» **Information supplied**
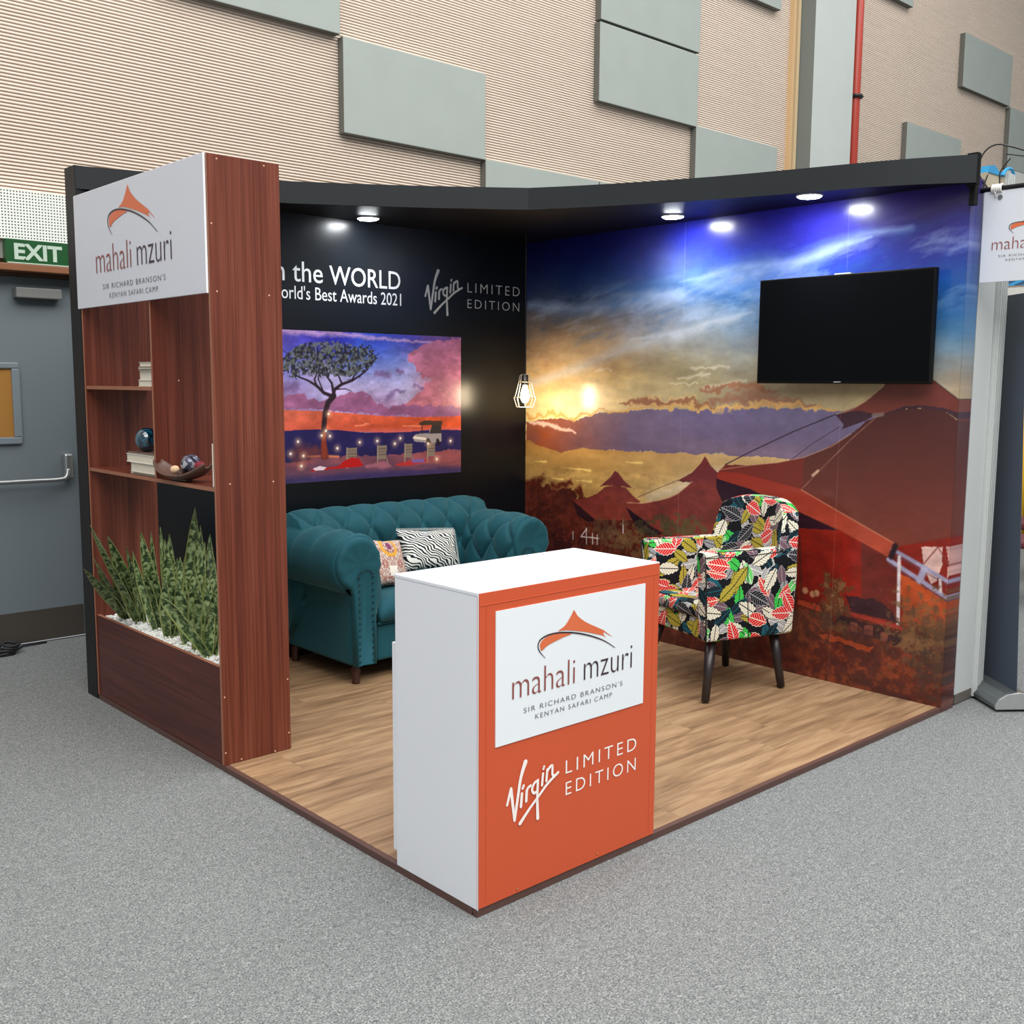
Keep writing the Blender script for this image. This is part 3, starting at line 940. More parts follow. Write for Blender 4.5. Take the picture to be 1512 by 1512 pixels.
MU.line([(-0.28,0.798),(-0.299,0.741)], .03, (40, 26, 32))
MU.line([(-0.256,0.746),(-0.244,0.395)], .018, (208, 196, 200))
MU.line([(-0.832,0.784),(-0.8,0.443)], .018, (92, 34, 26))
MU.poly([(-0.555,0.499),(-0.383,0.512),(-0.269,0.457),(-0.23,0.411),(-0.492,0.419)], (50, 26, 36), None, fu * .6, fv * .6)
MU.poly([(-0.825,0.439),(-0.691,0.43),(-0.673,0.392),(-0.823,0.413)], (158, 60, 38))
MU.line([(-0.511,0.412),(-0.339,0.399),(-0.175,0.379)], .022, (142, 46, 38))
MU.poly([(-0.601,0.401),(-0.338,0.374),(-0.147,0.339),(-0.223,0.29),(-0.565,0.316)], (40, 26, 34), None, fu * .6, fv * .6, .85)
for c in [(-0.484,0.345),(-0.4,0.345),(-0.317,0.325)]:
    MU.poly([(c[0] - .02, c[1] - .025), (c[0] + .02, c[1] - .025), (c[0] + .02, c[1] + .025), (c[0] - .02, c[1] + .025)], (122, 66, 54), None, fu * .3, fv * .3, .8)
for c in [(-0.781,0.494),(-0.735,0.482),(-0.711,0.49)]:
    MU.dot(c[0], c[1], .022, (196, 150, 110), .8)
# foreground soil patches and bushes
m1 = MU.inside([(-0.813,0.365),(0.121,0.34),(0.141,0.016),(-0.796,0.009)], fu, fv)
MU.blend(m1 * np.clip((nF * .5 + nH * .5 - .5) * 6, 0, 1) * .55, (138, 62, 34))
MU.blend(m1 * np.clip((.46 - nB * .6 - nH * .4) * 7, 0, 1) * .6, (66, 34, 36))
MU.blend(MU.inside([(-0.684,0.276),(-0.369,0.262),(-0.387,0.233),(-0.662,0.243)], fu, fv) * .8, (166, 66, 34))


def bush(c, r, col, dens, seed, vs=1.0):
    mm = np.exp(-(((MU.U - c[0]) / r) ** 2 + ((MU.V - c[1]) / (r * vs)) ** 2) * 1.2)
    nn = vnoise(sh, 80, seed, 3, rough=.75)
    MU.blend(np.clip((mm * 1.6 + (nn - .5) * 3.2 - 1.0 + dens) * 3, 0, 1) * np.clip((mm - .12) * 6, 0, 1) * .7, col)


for i, (c, r, col, dn, vs) in enumerate([([(-0.604,0.455)][0], .12, (84, 62, 40), .15, 1.5), ([(-0.614,0.49)][0], .10, (124, 92, 60), -.1, 1.4),
                                         ([(-0.666,0.335)][0], .10, (60, 40, 34), -.1, 1.5), ([(-0.072,0.422)][0], .28, (106, 78, 50), .1, .7),
                                         ([(-0.031,0.31)][0], .28, (82, 58, 44), .1, .8), ([(-0.153,0.321)][0], .16, (120, 84, 54), -.1, .6), ([(0.027,0.186)][0], .22, (58, 40, 38), -.05, 1.0),
                                         ([(-2.211,0.638)][0], .22, (98, 70, 50), .1, .6), ([(-2.038,0.615)][0], .25, (112, 86, 56), -.05, .6), ([(-1.744,0.752)][0], .12, (70, 72, 44), .1, .8),
                                         ([(-1.564,0.743)][0], .14, (84, 86, 50), 0, .8), ([(-1.876,0.697)][0], .15, (66, 60, 40), .1, .7), ([(-2.833,0.616)][0], .2, (60, 28, 26), .1, 1.2), ([(-2.572,0.484)][0], .25, (48, 24, 28), .1, .6)]):
    bush(c, r, col, dn, 50 + i, vs)
for c in ([(-2.461,0.601),(-2.304,0.606)], [(-2.414,0.66),(-2.412,0.558)], [(-2.461,0.601),(-2.414,0.656)], [(-2.359,0.631),(-2.357,0.564)], [(-2.317,0.627),(-2.315,0.565)], [(-2.536,0.625),(-2.535,0.575)], [(-2.098,0.716),(-2.096,0.664)]):
    MU.line(c, .008, (204, 190, 186), .9)
# photographic grain of the print
gr = vnoise(sh, 26, 61, 5, (1.5, 1), rough=.7) - .5
MU.c *= (1 + gr * np.where(MU.V < 1.05, .55, .22) * np.where(MU.inside(BODY) > .5, .35, 1.0))[..., None]
# seams of the vinyl
for px_ in (-1.66, -0.62):
    MU.line([(px_, 0), (px_, 2.56)], .003, (200, 180, 170), .25)
# fine cirrus texture over the upper sky
M_mural = print_mat('mural_print', 0.23, 0.55, 0.2)
mw = MB().box(3.0006, 3.13, 0.0, 2.9995, 0, 2.56).build('wall_right', mat('wall_core', (70, 62, 70), 0.7))
tag(mw, kind='structure')
MU.mesh('mural', plane_x(3.0), M_mural, mw, 0.0, 1.08)
# the print wraps round the free end of the wall
ED = Print(3.0, 3.13, 0, 2.56, 12, 500)
for j in range(12):
    ED.c[:, j] = MU.c[np.linspace(0, 599, 500).astype(int), 679] * 1.0
ED.c += (np.array((110, 112, 128.)) - ED.c) * np.linspace(0, .22, 12)[None, :, None]
ED.mesh('mural_return', plane_y(0.0), M_mural, mw, 0.001, .95)

# ---------------------------------------------------------------- acacia picture on the black wall, u = x, v = z
PU = Print(0.62, 2.422, 1.02, 1.888, 520, 270)
sh = PU.U.shape
qA = vnoise(sh, 5, 21, 5)
qB = vnoise(sh, 5, 22, 5)
qF = vnoise(sh, 26, 23, 4)
qS = vnoise(sh, 5, 24, 4, (3, .6))
gu, gv = (qF - .5) * .03, (qF - .5) * .03
PU.field([(1.123,1.874,120,96,160),(1.227,1.87,52,44,150),(1.497,1.849,44,44,160),(1.785,1.826,44,62,180),(1.987,1.832,60,50,160),(2.199,1.851,96,70,150),(2.363,1.856,110,80,150),(1.16,1.8,66,66,190),(1.686,1.755,60,100,200),(1.935,1.748,80,120,210),(1.136,1.687,110,120,200),(1.783,1.677,128,132,204),(1.986,1.679,160,156,206),(2.198,1.724,150,110,150),(2.363,1.706,176,110,136),(1.133,1.573,150,140,200),(1.4,1.574,170,160,206),(1.782,1.575,178,170,208),(1.985,1.576,184,176,212),(2.198,1.597,176,120,150),(2.363,1.533,190,110,110),(1.131,1.498,150,110,150),(1.586,1.515,170,160,200),(1.781,1.453,150,110,150),(2.197,1.448,160,100,130),(2.363,1.447,190,100,90)], .06, (qA - .5) * .08, (qB - .5) * .06)
PU.line([(1.115,1.881),(1.498,1.876),(1.785,1.858),(2.199,1.846)], [.03, .03, .02, .01], (190, 150, 190), .8, .8, gu, gv)
PU.poly([(1.987,1.762),(2.118,1.827),(2.226,1.86),(2.431,1.879),(2.431,1.359),(2.197,1.414),(1.984,1.426),(1.964,1.459),(2.037,1.509),(2.117,1.551),(2.101,1.576),(2.198,1.61),(2.117,1.635),(2.049,1.701)], (164, 100, 140), (186, 106, 116), gu * 1.6, gv * 1.8)
PU.poly([(1.105,1.498),(1.175,1.528),(1.241,1.543),(1.307,1.497),(1.353,1.488),(1.444,1.496),(1.515,1.527),(1.586,1.543),(1.659,1.535),(1.722,1.518),(1.761,1.461),(1.856,1.444),(1.984,1.459),(2.431,1.446),(2.431,1.367),(1.78,1.4),(1.397,1.433),(1.104,1.445)], (150, 92, 128), (138, 84, 124), gu * 1.2, gv * 1.5)
for c, wd in (([(1.763,1.648),(1.853,1.641)], .035), ([(1.904,1.662),(1.955,1.654)], .02), ([(1.841,1.501),(1.882,1.534)], .035), ([(1.898,1.551),(1.964,1.542)], .018), ([(1.107,1.562),(1.211,1.566)], .04), ([(2.038,1.576),(2.117,1.567)], .02)):
    PU.line(c, wd, (118, 92, 140), .85, .6, gu * 1.5, gv * 1.5)
PU.poly([(0.5, 1.49)] + [(1.104,1.441),(1.397,1.429),(1.78,1.396),(2.089,1.382),(2.431,1.385),(2.431,1.284),(1.983,1.283),(1.68,1.3),(1.101,1.323)] + [(0.5, 1.29)], (214, 110, 84), (196, 82, 62))
m = PU.inside([(0.5, 1.49)] + [(1.104,1.441),(1.397,1.429),(1.78,1.396),(2.089,1.382),(2.431,1.385),(2.431,1.284),(1.983,1.283),(1.68,1.3),(1.101,1.323)] + [(0.5, 1.29)])
PU.blend(m * np.clip((PU.U - 1.1) / 1.2, 0, 1) * .8, (200, 74, 32))
PU.blend(m * np.clip((1.325 - PU.V) / .035, 0, 1) * .5, (214, 120, 150))
for c in ([(1.607,1.338),(1.68,1.344)], [(1.957,1.33),(2.099,1.327)], [(1.671,1.353),(1.705,1.348)]):
    PU.line(c, .008, (246, 150, 110), .8, .7)
PU.poly([(0.5, 1.31)] + [(1.101,1.323),(1.349,1.324),(1.488,1.317),(1.68,1.296),(1.983,1.292),(2.196,1.303),(2.431,1.293),(2.431,0.917),(1.091,0.924)] + [(0.5, 0.9)], (34, 30, 84), (30, 28, 66))
PU.poly([(0.5, 1.17)] + [(1.096,1.139),(1.346,1.151),(1.581,1.165),(1.777,1.157),(2.088,1.161),(2.431,1.165),(2.431,0.917),(1.091,0.924)] + [(0.5, .9)], (96, 66, 86), (60, 48, 84), gu, gv * 1.2)
m = PU.inside([(0.5, 1.17)] + [(1.096,1.139),(1.346,1.159),(1.581,1.165),(1.777,1.157),(2.088,1.161),(2.431,1.165),(2.431,1.041),(1.094,1.047)] + [(0.5, 1.05)], gu, gv)
PU.blend(m * (.2 + np.clip((qS - .45) * 2, 0, .5)), (160, 78, 76))
PU.blend(np.clip((1.075 - PU.V) / .03, 0, 1) * .75, (52, 46, 92))
PU.line([(1.278,1.17),(1.392,1.169),(1.485,1.161)], .012, (250, 150, 90), .8, .8)
# cloud and ground grain
pz = (vnoise(sh, 10, 41, 6, (1.6, 1), rough=.65) - .5)
PU.c *= (1 + pz * .55 * np.where(PU.V > 1.33, 1.0, .7))[..., None]
PU.c += (np.clip((vnoise(sh, 8, 42, 6, (1.4, 1), rough=.62) - .56) * 5, 0, 1) * np.clip((PU.V - 1.42) / .05, 0, 1) * np.clip((1.82 - PU.V) / .05, 0, 1))[..., None] * np.array((34, 22, 26.))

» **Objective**
Write out nothing but the lines from the start of the data through the line with "(166, 66, 34))". Leave out the pictures.

» **Expected answer**
Keep writing the Blender script for this image. This is part 3, starting at line 940. More parts follow. Write for Blender 4.5. Take the picture to be 1512 by 1512 pixels.
MU.line([(-0.28,0.798),(-0.299,0.741)], .03, (40, 26, 32))
MU.line([(-0.256,0.746),(-0.244,0.395)], .018, (208, 196, 200))
MU.line([(-0.832,0.784),(-0.8,0.443)], .018, (92, 34, 26))
MU.poly([(-0.555,0.499),(-0.383,0.512),(-0.269,0.457),(-0.23,0.411),(-0.492,0.419)], (50, 26, 36), None, fu * .6, fv * .6)
MU.poly([(-0.825,0.439),(-0.691,0.43),(-0.673,0.392),(-0.823,0.413)], (158, 60, 38))
MU.line([(-0.511,0.412),(-0.339,0.399),(-0.175,0.379)], .022, (142, 46, 38))
MU.poly([(-0.601,0.401),(-0.338,0.374),(-0.147,0.339),(-0.223,0.29),(-0.565,0.316)], (40, 26, 34), None, fu * .6, fv * .6, .85)
for c in [(-0.484,0.345),(-0.4,0.345),(-0.317,0.325)]:
    MU.poly([(c[0] - .02, c[1] - .025), (c[0] + .02, c[1] - .025), (c[0] + .02, c[1] + .025), (c[0] - .02, c[1] + .025)], (122, 66, 54), None, fu * .3, fv * .3, .8)
for c in [(-0.781,0.494),(-0.735,0.482),(-0.711,0.49)]:
    MU.dot(c[0], c[1], .022, (196, 150, 110), .8)
# foreground soil patches and bushes
m1 = MU.inside([(-0.813,0.365),(0.121,0.34),(0.141,0.016),(-0.796,0.009)], fu, fv)
MU.blend(m1 * np.clip((nF * .5 + nH * .5 - .5) * 6, 0, 1) * .55, (138, 62, 34))
MU.blend(m1 * np.clip((.46 - nB * .6 - nH * .4) * 7, 0, 1) * .6, (66, 34, 36))
MU.blend(MU.inside([(-0.684,0.276),(-0.369,0.262),(-0.387,0.233),(-0.662,0.243)], fu, fv) * .8, (166, 66, 34))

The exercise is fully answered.